==== EXERCISE INPUTS

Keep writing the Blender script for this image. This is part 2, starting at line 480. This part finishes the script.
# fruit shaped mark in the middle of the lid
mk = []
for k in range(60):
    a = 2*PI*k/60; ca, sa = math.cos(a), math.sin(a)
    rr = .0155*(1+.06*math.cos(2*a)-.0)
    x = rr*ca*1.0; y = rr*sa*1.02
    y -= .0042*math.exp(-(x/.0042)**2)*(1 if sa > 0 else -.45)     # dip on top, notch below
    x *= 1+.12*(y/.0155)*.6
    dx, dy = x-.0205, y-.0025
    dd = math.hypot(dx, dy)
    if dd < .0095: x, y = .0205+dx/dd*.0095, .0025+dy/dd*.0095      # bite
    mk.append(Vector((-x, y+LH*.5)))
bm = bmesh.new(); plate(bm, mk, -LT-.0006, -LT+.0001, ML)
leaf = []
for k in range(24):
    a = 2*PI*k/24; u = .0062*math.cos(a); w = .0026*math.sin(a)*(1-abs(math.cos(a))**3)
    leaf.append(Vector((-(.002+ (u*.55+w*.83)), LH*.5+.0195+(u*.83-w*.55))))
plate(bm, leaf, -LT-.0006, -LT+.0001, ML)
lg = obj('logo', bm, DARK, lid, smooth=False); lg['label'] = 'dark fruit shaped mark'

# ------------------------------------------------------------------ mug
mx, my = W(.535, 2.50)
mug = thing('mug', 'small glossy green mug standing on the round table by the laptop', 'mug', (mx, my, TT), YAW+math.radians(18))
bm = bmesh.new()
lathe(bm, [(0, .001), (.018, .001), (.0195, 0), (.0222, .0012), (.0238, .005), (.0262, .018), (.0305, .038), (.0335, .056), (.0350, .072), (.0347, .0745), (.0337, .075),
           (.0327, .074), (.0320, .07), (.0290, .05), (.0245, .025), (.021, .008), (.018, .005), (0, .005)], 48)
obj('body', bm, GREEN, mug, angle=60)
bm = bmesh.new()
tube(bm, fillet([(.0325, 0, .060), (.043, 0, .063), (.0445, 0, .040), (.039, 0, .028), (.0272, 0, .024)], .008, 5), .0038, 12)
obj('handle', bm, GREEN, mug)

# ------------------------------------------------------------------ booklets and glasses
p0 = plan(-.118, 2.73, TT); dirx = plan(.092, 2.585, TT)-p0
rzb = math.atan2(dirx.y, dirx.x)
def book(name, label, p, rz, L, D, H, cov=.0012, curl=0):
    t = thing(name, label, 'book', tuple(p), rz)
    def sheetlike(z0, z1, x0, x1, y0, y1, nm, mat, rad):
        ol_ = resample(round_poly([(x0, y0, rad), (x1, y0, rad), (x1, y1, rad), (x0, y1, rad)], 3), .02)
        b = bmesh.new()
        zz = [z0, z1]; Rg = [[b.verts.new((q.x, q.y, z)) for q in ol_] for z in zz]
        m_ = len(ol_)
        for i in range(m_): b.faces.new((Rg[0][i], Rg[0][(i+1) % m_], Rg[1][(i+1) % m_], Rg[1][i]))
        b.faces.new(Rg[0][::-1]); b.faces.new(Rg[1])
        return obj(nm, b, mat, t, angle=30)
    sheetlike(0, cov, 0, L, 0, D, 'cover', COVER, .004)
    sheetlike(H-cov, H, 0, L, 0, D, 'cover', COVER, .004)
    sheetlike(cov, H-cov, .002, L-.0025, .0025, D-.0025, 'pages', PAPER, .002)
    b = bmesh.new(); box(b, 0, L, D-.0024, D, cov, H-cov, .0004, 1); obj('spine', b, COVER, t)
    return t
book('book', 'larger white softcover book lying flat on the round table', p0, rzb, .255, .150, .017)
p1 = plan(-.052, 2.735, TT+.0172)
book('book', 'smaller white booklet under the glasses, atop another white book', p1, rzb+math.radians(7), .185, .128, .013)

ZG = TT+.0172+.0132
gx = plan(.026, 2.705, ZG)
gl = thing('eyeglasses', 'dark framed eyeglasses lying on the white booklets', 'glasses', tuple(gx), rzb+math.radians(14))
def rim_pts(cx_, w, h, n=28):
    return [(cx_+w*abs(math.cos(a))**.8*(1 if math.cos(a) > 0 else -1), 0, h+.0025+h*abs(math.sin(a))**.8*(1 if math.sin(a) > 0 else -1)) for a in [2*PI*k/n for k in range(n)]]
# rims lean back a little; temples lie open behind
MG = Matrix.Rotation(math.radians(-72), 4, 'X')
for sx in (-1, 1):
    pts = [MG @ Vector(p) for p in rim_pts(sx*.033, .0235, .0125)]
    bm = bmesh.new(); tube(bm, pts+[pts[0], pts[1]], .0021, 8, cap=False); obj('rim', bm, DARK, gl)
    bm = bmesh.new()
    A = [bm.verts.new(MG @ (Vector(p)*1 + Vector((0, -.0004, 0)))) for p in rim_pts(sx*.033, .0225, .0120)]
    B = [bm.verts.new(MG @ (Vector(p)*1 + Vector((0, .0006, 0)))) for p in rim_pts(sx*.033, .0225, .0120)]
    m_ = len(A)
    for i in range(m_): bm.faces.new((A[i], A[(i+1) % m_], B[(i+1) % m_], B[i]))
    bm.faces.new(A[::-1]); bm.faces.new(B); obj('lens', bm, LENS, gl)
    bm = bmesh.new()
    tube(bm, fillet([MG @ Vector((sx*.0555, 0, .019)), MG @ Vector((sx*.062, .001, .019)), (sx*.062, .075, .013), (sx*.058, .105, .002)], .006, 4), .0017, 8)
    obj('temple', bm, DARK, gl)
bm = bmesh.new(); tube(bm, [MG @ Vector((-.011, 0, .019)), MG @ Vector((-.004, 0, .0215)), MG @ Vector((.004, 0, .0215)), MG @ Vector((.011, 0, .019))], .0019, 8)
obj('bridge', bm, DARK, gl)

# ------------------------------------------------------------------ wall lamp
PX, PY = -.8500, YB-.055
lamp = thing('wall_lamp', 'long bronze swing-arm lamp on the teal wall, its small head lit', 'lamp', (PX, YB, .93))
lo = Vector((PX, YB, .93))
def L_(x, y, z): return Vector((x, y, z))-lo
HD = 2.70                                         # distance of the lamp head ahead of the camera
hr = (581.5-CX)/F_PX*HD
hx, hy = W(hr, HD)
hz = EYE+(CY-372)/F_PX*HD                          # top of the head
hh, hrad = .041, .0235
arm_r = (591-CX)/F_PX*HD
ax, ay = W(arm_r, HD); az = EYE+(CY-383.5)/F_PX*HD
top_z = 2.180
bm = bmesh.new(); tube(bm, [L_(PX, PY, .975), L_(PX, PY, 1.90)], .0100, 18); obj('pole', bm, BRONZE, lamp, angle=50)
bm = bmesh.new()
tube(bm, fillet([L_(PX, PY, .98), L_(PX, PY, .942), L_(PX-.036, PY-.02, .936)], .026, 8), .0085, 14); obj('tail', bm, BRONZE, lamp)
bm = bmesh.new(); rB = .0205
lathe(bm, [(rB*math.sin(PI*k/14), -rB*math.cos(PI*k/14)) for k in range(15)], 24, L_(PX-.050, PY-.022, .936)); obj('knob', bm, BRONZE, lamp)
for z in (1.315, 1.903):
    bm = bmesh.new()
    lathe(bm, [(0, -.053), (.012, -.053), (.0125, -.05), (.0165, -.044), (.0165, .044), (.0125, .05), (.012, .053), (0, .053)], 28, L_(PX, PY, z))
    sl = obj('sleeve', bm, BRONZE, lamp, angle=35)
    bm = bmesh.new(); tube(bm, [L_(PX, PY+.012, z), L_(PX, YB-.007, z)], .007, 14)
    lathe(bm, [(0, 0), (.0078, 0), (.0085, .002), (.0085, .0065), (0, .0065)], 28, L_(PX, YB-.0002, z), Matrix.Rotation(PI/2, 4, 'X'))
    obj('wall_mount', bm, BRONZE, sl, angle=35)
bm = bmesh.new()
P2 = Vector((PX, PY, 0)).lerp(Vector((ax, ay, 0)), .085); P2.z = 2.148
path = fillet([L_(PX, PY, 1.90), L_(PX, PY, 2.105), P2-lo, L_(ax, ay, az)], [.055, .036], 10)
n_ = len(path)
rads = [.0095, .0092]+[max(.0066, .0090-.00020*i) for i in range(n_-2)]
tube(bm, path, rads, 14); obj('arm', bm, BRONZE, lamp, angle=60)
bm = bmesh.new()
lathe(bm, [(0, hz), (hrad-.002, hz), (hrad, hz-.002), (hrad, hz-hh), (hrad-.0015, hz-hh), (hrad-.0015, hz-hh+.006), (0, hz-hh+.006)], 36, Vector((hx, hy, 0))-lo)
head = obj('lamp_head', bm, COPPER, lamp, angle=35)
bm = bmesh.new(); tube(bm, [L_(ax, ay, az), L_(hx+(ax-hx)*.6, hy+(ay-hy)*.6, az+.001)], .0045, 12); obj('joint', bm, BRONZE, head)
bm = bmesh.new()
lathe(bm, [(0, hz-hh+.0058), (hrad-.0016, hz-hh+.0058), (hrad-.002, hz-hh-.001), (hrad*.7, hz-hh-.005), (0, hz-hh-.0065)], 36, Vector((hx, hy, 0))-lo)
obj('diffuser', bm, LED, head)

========
==== EXERCISE INPUTS

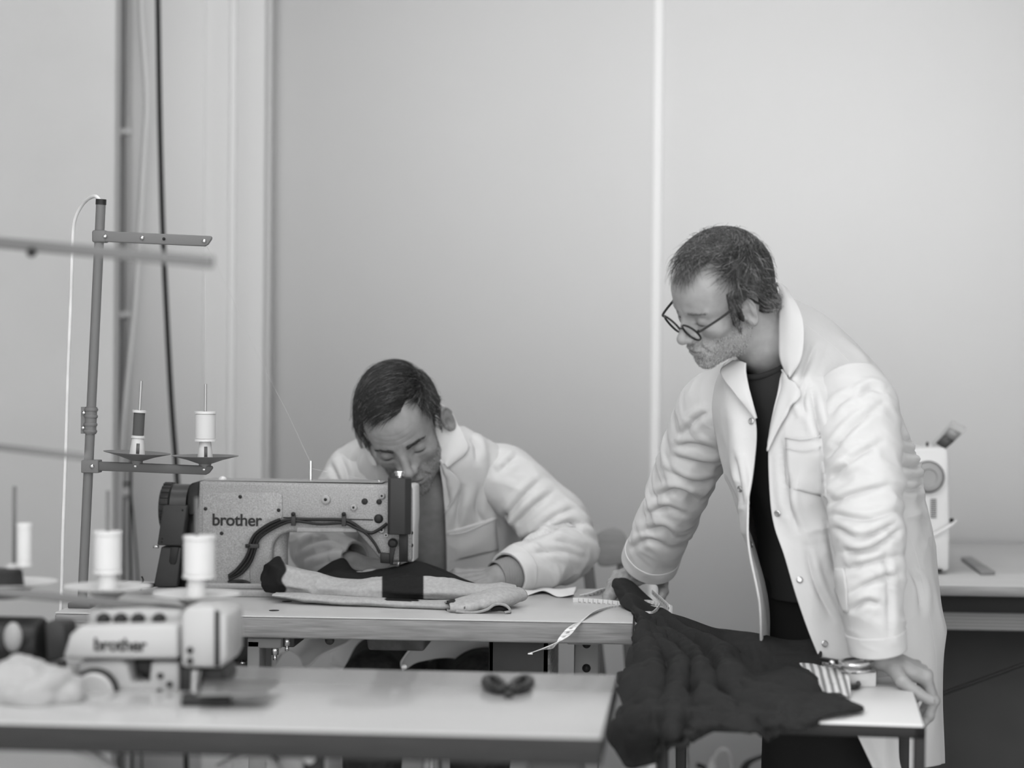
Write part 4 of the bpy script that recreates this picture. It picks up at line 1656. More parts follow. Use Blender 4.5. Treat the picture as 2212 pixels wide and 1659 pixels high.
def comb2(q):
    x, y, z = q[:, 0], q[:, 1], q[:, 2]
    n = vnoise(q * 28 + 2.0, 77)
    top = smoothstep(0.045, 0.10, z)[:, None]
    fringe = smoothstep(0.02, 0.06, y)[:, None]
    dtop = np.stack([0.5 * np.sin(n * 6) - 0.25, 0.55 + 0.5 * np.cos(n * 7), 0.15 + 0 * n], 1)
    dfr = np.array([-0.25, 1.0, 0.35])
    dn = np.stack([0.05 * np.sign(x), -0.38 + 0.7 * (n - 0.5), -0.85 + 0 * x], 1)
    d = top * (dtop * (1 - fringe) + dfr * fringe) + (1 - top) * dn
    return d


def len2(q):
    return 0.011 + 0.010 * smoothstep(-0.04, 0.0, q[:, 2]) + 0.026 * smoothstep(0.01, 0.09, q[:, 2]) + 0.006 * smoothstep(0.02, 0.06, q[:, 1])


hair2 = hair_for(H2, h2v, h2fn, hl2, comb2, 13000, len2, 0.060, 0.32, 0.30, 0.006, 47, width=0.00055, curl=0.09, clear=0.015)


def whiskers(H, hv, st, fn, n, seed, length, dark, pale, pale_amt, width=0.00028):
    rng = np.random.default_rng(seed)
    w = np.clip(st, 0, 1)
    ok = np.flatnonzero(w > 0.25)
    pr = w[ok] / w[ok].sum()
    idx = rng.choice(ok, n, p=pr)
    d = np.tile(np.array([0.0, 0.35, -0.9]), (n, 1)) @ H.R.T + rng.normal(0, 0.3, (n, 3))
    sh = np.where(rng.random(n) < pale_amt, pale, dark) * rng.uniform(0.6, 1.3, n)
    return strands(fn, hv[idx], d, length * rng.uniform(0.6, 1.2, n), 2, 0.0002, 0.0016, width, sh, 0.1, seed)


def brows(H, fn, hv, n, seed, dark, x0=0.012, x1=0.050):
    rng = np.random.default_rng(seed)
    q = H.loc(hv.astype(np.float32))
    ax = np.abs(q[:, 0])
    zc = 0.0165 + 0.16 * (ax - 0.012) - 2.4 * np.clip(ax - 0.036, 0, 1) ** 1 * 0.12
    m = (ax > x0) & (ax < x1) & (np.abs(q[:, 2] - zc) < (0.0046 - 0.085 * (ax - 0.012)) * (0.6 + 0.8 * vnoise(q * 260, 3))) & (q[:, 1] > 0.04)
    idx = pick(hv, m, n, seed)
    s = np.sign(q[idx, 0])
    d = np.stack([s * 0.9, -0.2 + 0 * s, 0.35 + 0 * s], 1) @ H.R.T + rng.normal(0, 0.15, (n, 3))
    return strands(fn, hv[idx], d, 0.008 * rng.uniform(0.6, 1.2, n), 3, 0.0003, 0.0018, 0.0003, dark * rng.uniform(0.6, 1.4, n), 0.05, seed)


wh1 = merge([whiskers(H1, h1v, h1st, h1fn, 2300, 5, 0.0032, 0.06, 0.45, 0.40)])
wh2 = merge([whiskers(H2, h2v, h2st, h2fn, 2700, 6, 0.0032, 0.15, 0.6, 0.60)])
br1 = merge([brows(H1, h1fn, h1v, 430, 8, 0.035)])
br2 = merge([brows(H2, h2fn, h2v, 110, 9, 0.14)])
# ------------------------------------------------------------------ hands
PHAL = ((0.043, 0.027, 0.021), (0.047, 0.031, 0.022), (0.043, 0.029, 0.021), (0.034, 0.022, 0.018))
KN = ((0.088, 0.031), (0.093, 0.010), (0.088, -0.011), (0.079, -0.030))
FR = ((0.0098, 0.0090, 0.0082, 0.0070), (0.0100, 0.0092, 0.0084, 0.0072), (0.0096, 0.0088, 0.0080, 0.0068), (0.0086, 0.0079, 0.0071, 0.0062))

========

■ EXERCISE BRIEF ■
The lines to extract from the data above begin with the line containing "Keep writing the" and end with the line containing "lg = obj('logo', bm, DARK, lid, smooth=False);". Extract them exactly, including both.

■ THE RESULT ■
Keep writing the Blender script for this image. This is part 2, starting at line 480. This part finishes the script.
# fruit shaped mark in the middle of the lid
mk = []
for k in range(60):
    a = 2*PI*k/60; ca, sa = math.cos(a), math.sin(a)
    rr = .0155*(1+.06*math.cos(2*a)-.0)
    x = rr*ca*1.0; y = rr*sa*1.02
    y -= .0042*math.exp(-(x/.0042)**2)*(1 if sa > 0 else -.45)     # dip on top, notch below
    x *= 1+.12*(y/.0155)*.6
    dx, dy = x-.0205, y-.0025
    dd = math.hypot(dx, dy)
    if dd < .0095: x, y = .0205+dx/dd*.0095, .0025+dy/dd*.0095      # bite
    mk.append(Vector((-x, y+LH*.5)))
bm = bmesh.new(); plate(bm, mk, -LT-.0006, -LT+.0001, ML)
leaf = []
for k in range(24):
    a = 2*PI*k/24; u = .0062*math.cos(a); w = .0026*math.sin(a)*(1-abs(math.cos(a))**3)
    leaf.append(Vector((-(.002+ (u*.55+w*.83)), LH*.5+.0195+(u*.83-w*.55))))
plate(bm, leaf, -LT-.0006, -LT+.0001, ML)
lg = obj('logo', bm, DARK, lid, smooth=False); lg['label'] = 'dark fruit shaped mark'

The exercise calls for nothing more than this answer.